Construction and combustion are all good as the third act is almost upon us. Nice draw, big, big smoke off each end. Tobacco, dark rich toasted, like I like mah wiminz. A little sweet, too. Like I dislike mah wiminz.

III
Much the same as the second act, and I ain't complaining. I'll tell a quick story. There's a sticker card in this grab-bag Dollar Store pack. Chicago Cubs. I was about ten years-old.  My dad had done his pal and mishpucha Benny a favor. Benny cashed bad checks; he did some time, but funny -- even after -- the banks wanted their moolah. Benny's mom died and left him 30 grand from years of her work as a seamstress. He couldn't leave a trail, Benny. So on paper, his mom left my dad the 30 grand. Savvy? Good. Well, my dad then forked it all over to Benny. As a thank-ya, Benny took my dad and ten year-old me to a Mets game. They were playing the Cubbies. Our seats were so high-up that birds were flying under us. I got dizzy looking down toward the ants on the field who were curiousl 'nuff, wearing blue caps. At the seventh inning stretch, my dad stood up and pretended to get a nose bleed on account of the altitude. Benny, whatta guy.

I still love him and look him up on occasion. Can't find him. My mom says I remind her of Benny. I don't talk to my mom.
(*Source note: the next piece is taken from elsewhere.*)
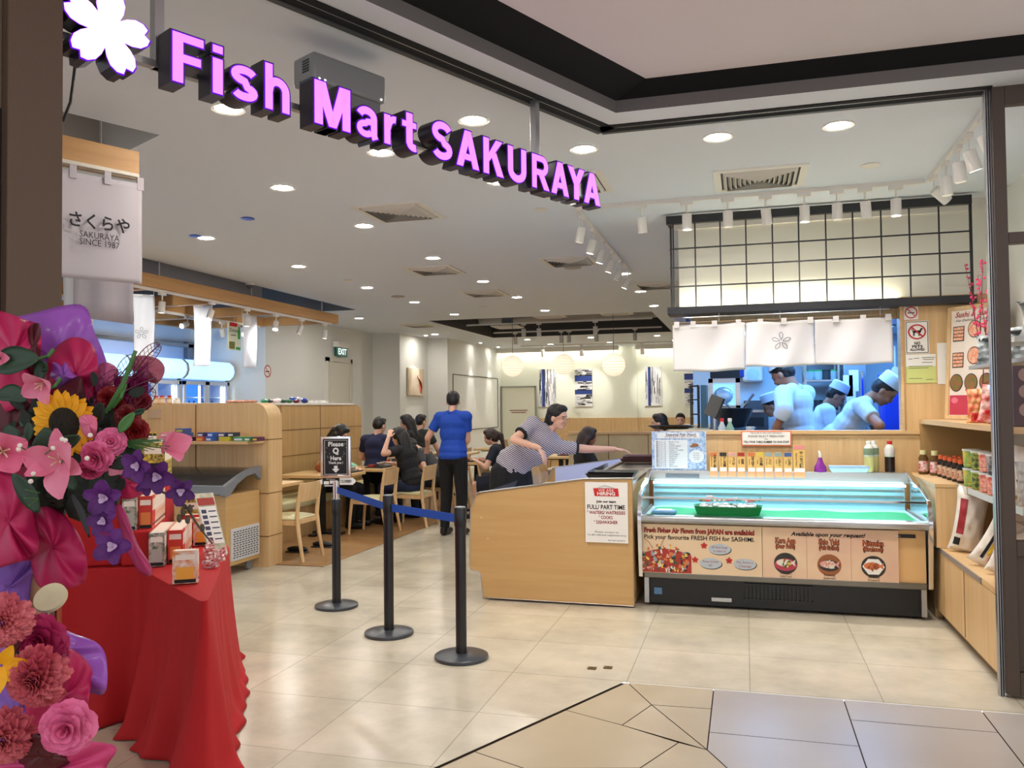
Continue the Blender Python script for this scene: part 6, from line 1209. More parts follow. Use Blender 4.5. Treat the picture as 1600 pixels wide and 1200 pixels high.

Woodsy earth corralled in leather, barely. A few bold notes churning out from that core now, at the band. Chocolate, nuts, espresso. Fruits weave in and out, as doth a smoked meat vibe back from the stick's nigh onset. A floral addition, hibiscus, is at the start of the long finish. Black pepper tingles. Nice. Lovely and masculine. Gut Shabbos, gentlepersons.
EDITOR'S NOTE
Written prior to the Sabbath, automatically posted during. Gut Shabbos, gentlepersons... happy Saturday, goyim.